Moby-Dick; or, The Whale by Herman Melville (1851)
"Call me Ishmael." — three words that open one of the greatest and most ambitious novels in the English language. Captain Ahab's obsessive hunt for the white whale is an epic meditation on obsession, nature, God, and the limits of human knowledge.
Historical Significance:
Melville wrote Moby-Dick between 1850 and 1851, during which time he developed an intense friendship with Nathaniel Hawthorne, to whom the novel is dedicated. Melville drew on his own experience as a sailor, including 18 months aboard the whaling ship Acushnet (1841-42), and on the true story of the Essex, a Nantucket whaler sunk by a sperm whale in 1820.
Published on October 18, 1851, by Richard Bentley in London (as "The Whale") and Harper & Brothers in New York, the novel was a commercial and critical disaster. It sold only 3,715 copies in Melville's lifetime and earned him $1,260 total. Critics found it baffling — too long, too digressive, too philosophical. Melville never recovered professionally and spent his last 19 years as a customs inspector in New York.
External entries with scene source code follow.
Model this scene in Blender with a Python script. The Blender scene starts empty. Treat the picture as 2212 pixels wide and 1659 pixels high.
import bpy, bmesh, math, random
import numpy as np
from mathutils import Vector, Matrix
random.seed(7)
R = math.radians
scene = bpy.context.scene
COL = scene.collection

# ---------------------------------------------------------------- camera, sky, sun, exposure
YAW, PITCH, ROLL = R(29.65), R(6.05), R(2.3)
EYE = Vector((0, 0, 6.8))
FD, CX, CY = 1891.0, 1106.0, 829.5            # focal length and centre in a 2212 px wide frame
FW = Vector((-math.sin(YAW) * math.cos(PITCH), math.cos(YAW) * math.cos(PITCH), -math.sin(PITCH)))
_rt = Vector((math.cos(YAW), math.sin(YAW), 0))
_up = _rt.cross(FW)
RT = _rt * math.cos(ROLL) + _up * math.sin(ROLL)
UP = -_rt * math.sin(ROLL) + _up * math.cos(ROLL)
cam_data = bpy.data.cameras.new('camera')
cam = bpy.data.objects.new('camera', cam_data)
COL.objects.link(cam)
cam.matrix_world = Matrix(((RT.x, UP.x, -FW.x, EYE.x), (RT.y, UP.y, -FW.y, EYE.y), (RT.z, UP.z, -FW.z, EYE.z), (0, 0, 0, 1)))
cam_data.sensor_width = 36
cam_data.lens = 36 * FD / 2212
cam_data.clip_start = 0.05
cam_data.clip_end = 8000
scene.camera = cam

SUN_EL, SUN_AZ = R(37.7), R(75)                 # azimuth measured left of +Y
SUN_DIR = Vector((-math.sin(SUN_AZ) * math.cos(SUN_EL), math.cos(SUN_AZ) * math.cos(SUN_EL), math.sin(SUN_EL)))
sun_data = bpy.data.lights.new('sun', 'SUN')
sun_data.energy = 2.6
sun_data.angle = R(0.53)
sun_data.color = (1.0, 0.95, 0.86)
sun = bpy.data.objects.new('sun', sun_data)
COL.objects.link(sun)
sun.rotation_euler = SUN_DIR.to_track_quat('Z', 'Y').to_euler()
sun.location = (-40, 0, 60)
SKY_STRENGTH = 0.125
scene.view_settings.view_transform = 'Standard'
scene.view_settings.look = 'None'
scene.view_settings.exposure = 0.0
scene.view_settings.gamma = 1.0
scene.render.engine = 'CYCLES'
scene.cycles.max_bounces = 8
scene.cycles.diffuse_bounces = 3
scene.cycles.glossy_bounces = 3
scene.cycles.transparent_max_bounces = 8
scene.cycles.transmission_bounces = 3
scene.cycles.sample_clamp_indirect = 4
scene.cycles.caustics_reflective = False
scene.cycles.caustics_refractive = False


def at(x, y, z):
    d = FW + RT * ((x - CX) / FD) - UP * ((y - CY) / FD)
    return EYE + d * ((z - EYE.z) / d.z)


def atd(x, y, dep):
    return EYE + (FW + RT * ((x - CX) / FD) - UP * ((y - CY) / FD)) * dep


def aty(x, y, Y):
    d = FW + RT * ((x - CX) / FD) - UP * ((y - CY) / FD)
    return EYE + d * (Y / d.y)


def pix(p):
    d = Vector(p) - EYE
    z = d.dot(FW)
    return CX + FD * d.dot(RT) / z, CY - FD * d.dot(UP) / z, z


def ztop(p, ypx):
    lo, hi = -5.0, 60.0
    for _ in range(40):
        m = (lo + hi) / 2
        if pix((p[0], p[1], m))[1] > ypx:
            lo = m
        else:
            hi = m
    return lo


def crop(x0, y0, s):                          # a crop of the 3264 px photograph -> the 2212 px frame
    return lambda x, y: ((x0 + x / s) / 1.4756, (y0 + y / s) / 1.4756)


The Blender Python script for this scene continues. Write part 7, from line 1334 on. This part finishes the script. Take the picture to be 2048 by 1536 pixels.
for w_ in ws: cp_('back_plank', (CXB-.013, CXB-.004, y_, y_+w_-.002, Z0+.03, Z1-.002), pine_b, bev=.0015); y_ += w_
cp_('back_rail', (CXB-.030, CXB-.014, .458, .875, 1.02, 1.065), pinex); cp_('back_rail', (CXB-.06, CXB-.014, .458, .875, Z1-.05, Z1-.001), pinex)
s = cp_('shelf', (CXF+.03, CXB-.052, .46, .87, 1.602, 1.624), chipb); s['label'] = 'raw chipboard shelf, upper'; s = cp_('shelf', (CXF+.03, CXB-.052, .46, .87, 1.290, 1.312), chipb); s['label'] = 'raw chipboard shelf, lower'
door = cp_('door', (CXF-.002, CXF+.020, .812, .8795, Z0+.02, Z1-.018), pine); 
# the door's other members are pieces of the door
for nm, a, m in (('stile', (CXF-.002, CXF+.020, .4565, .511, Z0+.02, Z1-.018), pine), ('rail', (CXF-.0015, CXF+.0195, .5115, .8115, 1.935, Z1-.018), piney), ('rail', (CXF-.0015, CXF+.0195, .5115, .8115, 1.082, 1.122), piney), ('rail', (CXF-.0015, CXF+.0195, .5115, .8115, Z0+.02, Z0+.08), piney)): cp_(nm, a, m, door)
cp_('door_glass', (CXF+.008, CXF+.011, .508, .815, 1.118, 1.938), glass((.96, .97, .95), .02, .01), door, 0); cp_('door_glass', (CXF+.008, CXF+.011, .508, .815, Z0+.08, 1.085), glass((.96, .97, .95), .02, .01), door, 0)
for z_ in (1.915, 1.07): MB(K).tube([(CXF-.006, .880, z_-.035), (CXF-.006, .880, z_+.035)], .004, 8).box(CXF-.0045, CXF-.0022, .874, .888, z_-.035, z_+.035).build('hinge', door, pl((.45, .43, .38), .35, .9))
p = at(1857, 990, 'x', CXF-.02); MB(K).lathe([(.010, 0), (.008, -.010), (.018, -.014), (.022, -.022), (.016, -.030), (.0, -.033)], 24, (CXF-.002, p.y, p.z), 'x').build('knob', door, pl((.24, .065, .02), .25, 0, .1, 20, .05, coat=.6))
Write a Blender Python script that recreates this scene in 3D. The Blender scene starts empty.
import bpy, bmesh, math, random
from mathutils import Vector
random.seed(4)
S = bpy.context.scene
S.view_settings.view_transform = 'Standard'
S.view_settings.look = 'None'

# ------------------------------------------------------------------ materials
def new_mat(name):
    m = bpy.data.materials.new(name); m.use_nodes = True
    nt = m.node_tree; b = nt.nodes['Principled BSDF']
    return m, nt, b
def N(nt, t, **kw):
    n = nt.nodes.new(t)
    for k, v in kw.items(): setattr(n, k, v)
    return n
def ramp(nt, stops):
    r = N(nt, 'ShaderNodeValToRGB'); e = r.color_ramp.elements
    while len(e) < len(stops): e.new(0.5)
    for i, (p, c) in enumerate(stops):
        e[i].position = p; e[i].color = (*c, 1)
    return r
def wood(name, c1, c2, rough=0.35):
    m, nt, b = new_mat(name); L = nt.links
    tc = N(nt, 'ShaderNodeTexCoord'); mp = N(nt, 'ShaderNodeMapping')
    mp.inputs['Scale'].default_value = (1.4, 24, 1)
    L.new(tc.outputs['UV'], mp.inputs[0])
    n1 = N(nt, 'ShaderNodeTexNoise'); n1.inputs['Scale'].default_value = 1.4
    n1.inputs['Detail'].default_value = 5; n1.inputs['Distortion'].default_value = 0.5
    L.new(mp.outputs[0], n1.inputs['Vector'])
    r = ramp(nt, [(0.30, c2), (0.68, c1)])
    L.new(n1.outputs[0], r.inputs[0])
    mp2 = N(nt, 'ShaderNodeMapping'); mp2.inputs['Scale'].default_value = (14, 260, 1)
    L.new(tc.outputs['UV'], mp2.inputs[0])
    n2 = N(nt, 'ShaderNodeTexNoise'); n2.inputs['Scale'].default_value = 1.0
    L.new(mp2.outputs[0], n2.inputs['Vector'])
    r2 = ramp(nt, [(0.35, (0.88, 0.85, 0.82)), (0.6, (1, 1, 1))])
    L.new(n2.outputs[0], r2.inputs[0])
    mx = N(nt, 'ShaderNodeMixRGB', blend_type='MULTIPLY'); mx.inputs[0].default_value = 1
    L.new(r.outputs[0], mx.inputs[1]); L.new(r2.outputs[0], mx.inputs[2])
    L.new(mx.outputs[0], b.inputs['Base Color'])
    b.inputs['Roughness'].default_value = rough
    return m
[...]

The novel's resurrection began in the 1920s, when scholars rediscovered it during the "Melville Revival." By mid-century, it was recognized as perhaps the greatest American novel ever written — a work so vast in scope that it encompasses cetology, philosophy, theology, economics, and the entire human condition.
Cultural Impact:
Moby-Dick is now considered the Great American Novel by many scholars. Captain Ahab and the white whale have become universal symbols of obsession and the unknowable. The novel has influenced writers from Faulkner to Cormac McCarthy, and has been adapted into films starring Gregory Peck (1956) and Patrick Stewart (1998). Starbucks coffee took its name from Ahab's first mate.